2011年9月29日星期四

HKMA warns on structured products

HKMA warns on structured products
By Chen Weijie

china daily

Hong Kong Monetary Authority (HKMA) cautioned on Wednesday that structured investment products such as stock accumulators entail tremendous investment risks despite attractive returns.

Stock accumulators allow investors to buy an agreed number of stocks at a “discount” to the strike price on a regular basis at the date of the contact. The heavy global market sell-off provoked by the collapse of the US investment bank Lehman Brothers in 2008 inflicted serious investment losses in stock accumulator or decumulator investments in Hong Kong.
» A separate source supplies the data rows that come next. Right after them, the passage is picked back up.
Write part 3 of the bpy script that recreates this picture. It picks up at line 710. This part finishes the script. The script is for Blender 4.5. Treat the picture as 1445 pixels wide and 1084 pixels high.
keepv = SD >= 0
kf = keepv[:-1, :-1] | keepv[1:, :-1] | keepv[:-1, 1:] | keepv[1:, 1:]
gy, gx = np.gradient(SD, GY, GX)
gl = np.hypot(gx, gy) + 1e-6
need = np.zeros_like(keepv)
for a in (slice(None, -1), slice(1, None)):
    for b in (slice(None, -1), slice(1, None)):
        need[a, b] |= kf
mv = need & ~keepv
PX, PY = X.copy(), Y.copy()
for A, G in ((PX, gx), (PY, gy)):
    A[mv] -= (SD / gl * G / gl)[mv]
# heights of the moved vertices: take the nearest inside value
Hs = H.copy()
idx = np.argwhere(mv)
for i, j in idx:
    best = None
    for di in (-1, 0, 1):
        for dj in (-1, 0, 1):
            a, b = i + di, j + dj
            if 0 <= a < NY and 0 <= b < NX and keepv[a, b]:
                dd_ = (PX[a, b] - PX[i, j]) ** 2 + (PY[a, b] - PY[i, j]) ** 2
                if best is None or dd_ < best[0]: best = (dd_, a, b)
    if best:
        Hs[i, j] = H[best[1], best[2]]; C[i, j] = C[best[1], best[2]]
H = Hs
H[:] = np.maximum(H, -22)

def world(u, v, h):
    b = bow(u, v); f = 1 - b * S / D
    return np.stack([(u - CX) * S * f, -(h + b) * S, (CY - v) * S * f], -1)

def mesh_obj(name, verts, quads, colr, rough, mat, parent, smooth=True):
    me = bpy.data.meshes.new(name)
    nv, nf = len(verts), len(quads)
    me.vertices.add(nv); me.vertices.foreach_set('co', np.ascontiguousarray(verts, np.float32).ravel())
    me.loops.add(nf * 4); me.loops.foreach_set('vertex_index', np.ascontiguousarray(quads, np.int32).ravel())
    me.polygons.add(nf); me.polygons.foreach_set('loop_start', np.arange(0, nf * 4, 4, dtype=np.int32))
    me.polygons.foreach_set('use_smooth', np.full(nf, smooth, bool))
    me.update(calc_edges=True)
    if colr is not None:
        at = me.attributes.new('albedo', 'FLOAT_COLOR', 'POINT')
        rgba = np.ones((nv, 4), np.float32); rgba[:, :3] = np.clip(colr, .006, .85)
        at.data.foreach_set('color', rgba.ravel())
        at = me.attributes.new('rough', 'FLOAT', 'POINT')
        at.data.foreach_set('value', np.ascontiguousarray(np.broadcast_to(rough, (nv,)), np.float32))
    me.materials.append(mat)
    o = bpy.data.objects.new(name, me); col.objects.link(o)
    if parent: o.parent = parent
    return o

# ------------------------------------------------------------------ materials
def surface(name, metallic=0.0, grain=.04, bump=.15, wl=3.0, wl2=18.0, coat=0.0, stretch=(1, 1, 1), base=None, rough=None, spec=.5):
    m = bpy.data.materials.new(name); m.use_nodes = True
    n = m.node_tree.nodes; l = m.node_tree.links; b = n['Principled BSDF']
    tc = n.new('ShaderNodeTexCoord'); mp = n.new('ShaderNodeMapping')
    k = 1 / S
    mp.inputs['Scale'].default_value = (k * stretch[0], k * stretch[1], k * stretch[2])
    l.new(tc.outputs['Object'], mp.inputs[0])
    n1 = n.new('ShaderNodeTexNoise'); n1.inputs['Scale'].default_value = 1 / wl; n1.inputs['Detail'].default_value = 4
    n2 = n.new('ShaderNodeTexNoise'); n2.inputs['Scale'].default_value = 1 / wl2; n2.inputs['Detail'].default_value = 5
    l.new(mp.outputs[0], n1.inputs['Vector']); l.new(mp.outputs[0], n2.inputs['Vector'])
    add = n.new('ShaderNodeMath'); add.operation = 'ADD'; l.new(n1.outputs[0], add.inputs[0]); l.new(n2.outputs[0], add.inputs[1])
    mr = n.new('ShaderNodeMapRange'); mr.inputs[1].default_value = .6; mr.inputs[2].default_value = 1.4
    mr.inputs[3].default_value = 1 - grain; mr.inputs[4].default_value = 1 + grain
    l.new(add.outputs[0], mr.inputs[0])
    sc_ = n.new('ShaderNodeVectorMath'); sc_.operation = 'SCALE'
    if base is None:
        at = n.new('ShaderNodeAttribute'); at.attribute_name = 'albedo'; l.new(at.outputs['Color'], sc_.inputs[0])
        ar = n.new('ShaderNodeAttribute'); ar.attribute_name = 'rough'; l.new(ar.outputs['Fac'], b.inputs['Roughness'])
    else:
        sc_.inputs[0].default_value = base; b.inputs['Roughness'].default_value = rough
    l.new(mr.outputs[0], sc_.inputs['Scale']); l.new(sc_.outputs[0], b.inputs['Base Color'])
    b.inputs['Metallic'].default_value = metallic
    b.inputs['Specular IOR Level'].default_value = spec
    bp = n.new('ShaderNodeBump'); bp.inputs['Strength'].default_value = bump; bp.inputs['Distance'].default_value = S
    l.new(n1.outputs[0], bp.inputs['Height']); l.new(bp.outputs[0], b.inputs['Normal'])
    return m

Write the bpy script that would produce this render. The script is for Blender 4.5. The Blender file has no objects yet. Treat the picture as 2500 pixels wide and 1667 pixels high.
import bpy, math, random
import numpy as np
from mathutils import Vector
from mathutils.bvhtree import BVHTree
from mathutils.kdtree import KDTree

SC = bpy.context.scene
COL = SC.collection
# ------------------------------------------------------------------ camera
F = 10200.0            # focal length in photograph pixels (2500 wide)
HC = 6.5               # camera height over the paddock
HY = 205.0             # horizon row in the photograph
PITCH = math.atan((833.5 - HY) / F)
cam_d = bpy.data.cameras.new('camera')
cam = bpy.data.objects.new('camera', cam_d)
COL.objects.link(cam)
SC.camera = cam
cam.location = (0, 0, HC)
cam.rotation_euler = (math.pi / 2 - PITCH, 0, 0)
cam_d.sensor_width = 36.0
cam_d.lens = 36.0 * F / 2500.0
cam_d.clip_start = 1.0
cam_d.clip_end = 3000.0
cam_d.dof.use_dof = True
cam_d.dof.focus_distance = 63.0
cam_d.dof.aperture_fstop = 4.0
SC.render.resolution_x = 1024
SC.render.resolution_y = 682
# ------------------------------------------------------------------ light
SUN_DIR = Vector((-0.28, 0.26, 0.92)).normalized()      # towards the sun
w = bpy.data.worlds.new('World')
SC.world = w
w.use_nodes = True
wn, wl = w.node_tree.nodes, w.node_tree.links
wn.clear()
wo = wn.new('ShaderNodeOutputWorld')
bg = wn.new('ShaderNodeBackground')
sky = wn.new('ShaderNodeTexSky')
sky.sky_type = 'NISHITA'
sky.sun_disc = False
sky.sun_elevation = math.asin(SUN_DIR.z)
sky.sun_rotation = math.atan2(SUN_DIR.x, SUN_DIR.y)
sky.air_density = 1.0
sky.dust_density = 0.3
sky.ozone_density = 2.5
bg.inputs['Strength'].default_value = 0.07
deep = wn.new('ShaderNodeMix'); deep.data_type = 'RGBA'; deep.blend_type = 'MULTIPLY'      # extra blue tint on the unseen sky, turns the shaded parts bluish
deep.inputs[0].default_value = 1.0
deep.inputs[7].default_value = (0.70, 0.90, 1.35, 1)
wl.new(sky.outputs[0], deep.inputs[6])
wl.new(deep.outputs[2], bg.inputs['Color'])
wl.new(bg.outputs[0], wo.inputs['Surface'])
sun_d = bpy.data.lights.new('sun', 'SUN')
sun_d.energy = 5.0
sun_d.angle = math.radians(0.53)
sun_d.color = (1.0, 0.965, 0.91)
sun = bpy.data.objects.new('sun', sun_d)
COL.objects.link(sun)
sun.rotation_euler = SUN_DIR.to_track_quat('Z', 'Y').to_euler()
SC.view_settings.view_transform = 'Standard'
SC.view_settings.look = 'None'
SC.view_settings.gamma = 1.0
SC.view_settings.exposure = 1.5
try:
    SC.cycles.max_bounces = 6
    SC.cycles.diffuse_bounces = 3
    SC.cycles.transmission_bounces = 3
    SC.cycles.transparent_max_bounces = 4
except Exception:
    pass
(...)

It was estimated that the losses were around HK$600 billion and affected 5000 to 6000 local investors.

HKMA Executive Director (Banking Conduct) Meena Datwani urged investors on Wednesday to study these investment products carefully.

“The share purchase discount price in the stock accumulator contact in fact comes from the premium the investor receives from selling the options to the counterparty of the accumulator contract and as a result, the investors are obliged to purchase the agreed amount of shares at the strike price. Though the investors obtain a price discount the risks also rise accordingly for them,” Datwani said in an article.

Datwani warned that the downside risk of the stock accumulator contracts may be magnified if these contracts include multiplier effects or investors purchasing these products on margin financing.